— Provided material —
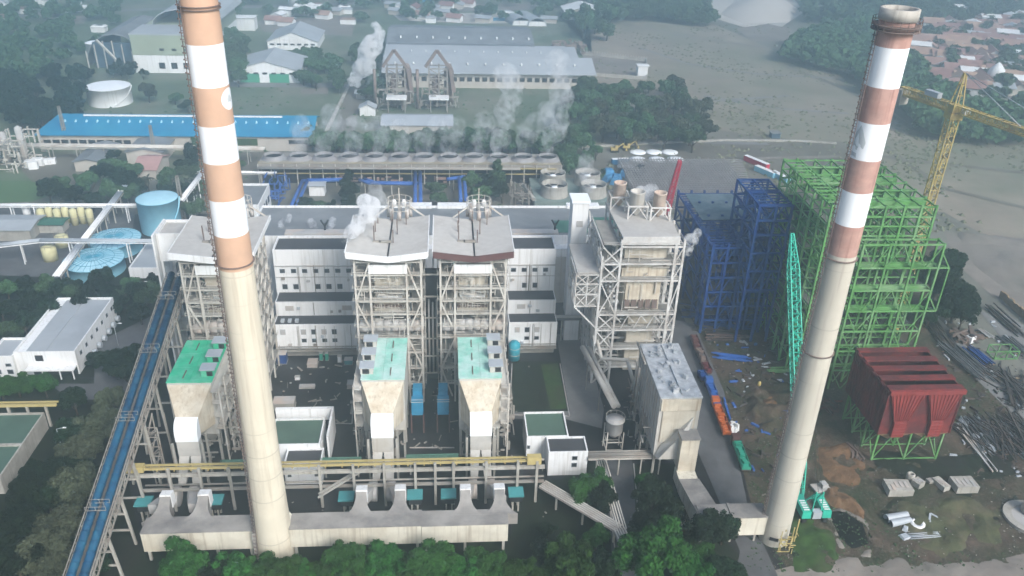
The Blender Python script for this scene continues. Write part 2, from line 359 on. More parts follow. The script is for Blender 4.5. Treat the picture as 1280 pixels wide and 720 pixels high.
rough('soil_bank', ((1195,290),(1400,310),(1400,380),(1262,365),(1215,330)), 'pale_dirt', 1.3, 'pale rubble ground beyond the site road', step=2.0, nz=.12, seed=7)
# ================================================================ chimneys
def chimney(name, label, cx, cy, rad, bands, ztop, base, zc, cm='chimney_concrete'):
    """rad: (z, r) list; bands: (z0, z1, material) painted bands; below them bare concrete"""
    t = T(name, label, 'chimney', (cx, cy, 0), 'factory chimneys')
    def r(z):
        for (za, ra), (zb, rb) in zip(rad[:-1], rad[1:]):
            if z <= zb: return ra+(rb-ra)*(z-za)/(zb-za)
        return rad[-1][1]
    z0 = bands[0][0]
    zs = [z0*i/10 for i in range(11)]
    B().lathe(cx, cy, [(r(z), z) for z in zs], 64, cap=False).obj('shaft', cm, t)
    for a, c, m in bands: B().lathe(cx, cy, [(r(a), a), (r((a+c)/2), (a+c)/2), (r(c), c)], 64, cap=False).obj('painted_band', m, t)
    rt = r(ztop)
    B().lathe(cx, cy, [(rt, ztop-.02), (rt+.25, ztop), (rt+.3, ztop+2.0), (rt-.35, ztop+2.05), (rt-.5, ztop+1.2), (rt-.5, ztop-6)], 48, cap=False).obj('rim', 'concrete', t)
    B().lathe(cx, cy, [(rt-.5, ztop-5.5), (.01, ztop-5.5)], 32, cap=False).obj('flue_shade_disc', 'dark', t)  # dark disc standing in for the shade down the flue
    for zr in ([ztop-.9] + list(base)):
        k = r(zr); wd = 1.1 if zr > ztop-3 else .35
        b = B(); b.lathe(cx, cy, [(k-.05, zr), (k+wd, zr), (k+wd, zr+.15), (k-.05, zr+.15)], 40, cap=False)
        if wd > 1:
            for h in (.6, 1.15): b.lathe(cx, cy, [(k+wd-.06, zr+h), (k+wd, zr+h), (k+wd, zr+h+.07), (k+wd-.06, zr+h+.07)], 40, cap=False)
            for i in range(20):
                a = i*math.pi/10; b.box(cx+math.cos(a)*(k+wd-.04)-.04, cx+math.cos(a)*(k+wd-.04)+.04, cy+math.sin(a)*(k+wd-.04)-.04, cy+math.sin(a)*(k+wd-.04)+.04, zr+.1, zr+1.2)
        b.obj('platform' if wd > 1 else 'ring', 'corroded', t)
    a = zc; lad = B(); c_, s_ = math.cos(a), math.sin(a)       # ladder with cage, widened to stand in for the shaded edge strip too
    zz = [2+i*(ztop-3)/20 for i in range(21)]
    for i in range(int(ztop/1.1)):
        z = 3+i*1.1
        if z > ztop-2: break
        for a1, a2 in ((-1.2,-.4),(-.4,.4),(.4,1.2)):
            q = lambda g: (cx+c_*(r(z)+.4+.5*math.cos(g))-s_*.5*math.sin(g), cy+s_*(r(z)+.4+.5*math.cos(g))+c_*.5*math.sin(g), z)
            lad.beam(q(a1), q(a2), .14)
    for off in (-.5, .5):
        for za, zb in zip(zz[:-1], zz[1:]):
            pa = (cx+c_*(r(za)+.45)-s_*off, cy+s_*(r(za)+.45)+c_*off, za); pb = (cx+c_*(r(zb)+.45)-s_*off, cy+s_*(r(zb)+.45)+c_*off, zb)
            lad.beam(pa, pb, .12)
    z = 2
    while z < ztop-1:
        lad.beam((cx+c_*(r(z)+.45)+s_*.35, cy+s_*(r(z)+.45)-c_*.35, z), (cx+c_*(r(z)+.45)-s_*.35, cy+s_*(r(z)+.45)+c_*.35, z), .07)
        z += .9
    lad.obj('ladder', 'corroded', t)
    return t, r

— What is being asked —
Pictures are to be left out; repeat all the remaining data exactly.

— Response —
The Blender Python script for this scene continues. Write part 2, from line 359 on. More parts follow. The script is for Blender 4.5. Treat the picture as 1280 pixels wide and 720 pixels high.
rough('soil_bank', ((1195,290),(1400,310),(1400,380),(1262,365),(1215,330)), 'pale_dirt', 1.3, 'pale rubble ground beyond the site road', step=2.0, nz=.12, seed=7)
# ================================================================ chimneys
def chimney(name, label, cx, cy, rad, bands, ztop, base, zc, cm='chimney_concrete'):
    """rad: (z, r) list; bands: (z0, z1, material) painted bands; below them bare concrete"""
    t = T(name, label, 'chimney', (cx, cy, 0), 'factory chimneys')
    def r(z):
        for (za, ra), (zb, rb) in zip(rad[:-1], rad[1:]):
            if z <= zb: return ra+(rb-ra)*(z-za)/(zb-za)
        return rad[-1][1]
    z0 = bands[0][0]
    zs = [z0*i/10 for i in range(11)]
    B().lathe(cx, cy, [(r(z), z) for z in zs], 64, cap=False).obj('shaft', cm, t)
    for a, c, m in bands: B().lathe(cx, cy, [(r(a), a), (r((a+c)/2), (a+c)/2), (r(c), c)], 64, cap=False).obj('painted_band', m, t)
    rt = r(ztop)
    B().lathe(cx, cy, [(rt, ztop-.02), (rt+.25, ztop), (rt+.3, ztop+2.0), (rt-.35, ztop+2.05), (rt-.5, ztop+1.2), (rt-.5, ztop-6)], 48, cap=False).obj('rim', 'concrete', t)
    B().lathe(cx, cy, [(rt-.5, ztop-5.5), (.01, ztop-5.5)], 32, cap=False).obj('flue_shade_disc', 'dark', t)  # dark disc standing in for the shade down the flue
    for zr in ([ztop-.9] + list(base)):
        k = r(zr); wd = 1.1 if zr > ztop-3 else .35
        b = B(); b.lathe(cx, cy, [(k-.05, zr), (k+wd, zr), (k+wd, zr+.15), (k-.05, zr+.15)], 40, cap=False)
        if wd > 1:
            for h in (.6, 1.15): b.lathe(cx, cy, [(k+wd-.06, zr+h), (k+wd, zr+h), (k+wd, zr+h+.07), (k+wd-.06, zr+h+.07)], 40, cap=False)
            for i in range(20):
                a = i*math.pi/10; b.box(cx+math.cos(a)*(k+wd-.04)-.04, cx+math.cos(a)*(k+wd-.04)+.04, cy+math.sin(a)*(k+wd-.04)-.04, cy+math.sin(a)*(k+wd-.04)+.04, zr+.1, zr+1.2)
        b.obj('platform' if wd > 1 else 'ring', 'corroded', t)
    a = zc; lad = B(); c_, s_ = math.cos(a), math.sin(a)       # ladder with cage, widened to stand in for the shaded edge strip too
    zz = [2+i*(ztop-3)/20 for i in range(21)]
    for i in range(int(ztop/1.1)):
        z = 3+i*1.1
        if z > ztop-2: break
        for a1, a2 in ((-1.2,-.4),(-.4,.4),(.4,1.2)):
            q = lambda g: (cx+c_*(r(z)+.4+.5*math.cos(g))-s_*.5*math.sin(g), cy+s_*(r(z)+.4+.5*math.cos(g))+c_*.5*math.sin(g), z)
            lad.beam(q(a1), q(a2), .14)
    for off in (-.5, .5):
        for za, zb in zip(zz[:-1], zz[1:]):
            pa = (cx+c_*(r(za)+.45)-s_*off, cy+s_*(r(za)+.45)+c_*off, za); pb = (cx+c_*(r(zb)+.45)-s_*off, cy+s_*(r(zb)+.45)+c_*off, zb)
            lad.beam(pa, pb, .12)
    z = 2
    while z < ztop-1:
        lad.beam((cx+c_*(r(z)+.45)+s_*.35, cy+s_*(r(z)+.45)-c_*.35, z), (cx+c_*(r(z)+.45)-s_*.35, cy+s_*(r(z)+.45)+c_*.35, z), .07)
        z += .9
    lad.obj('ladder', 'corroded', t)
    return t, r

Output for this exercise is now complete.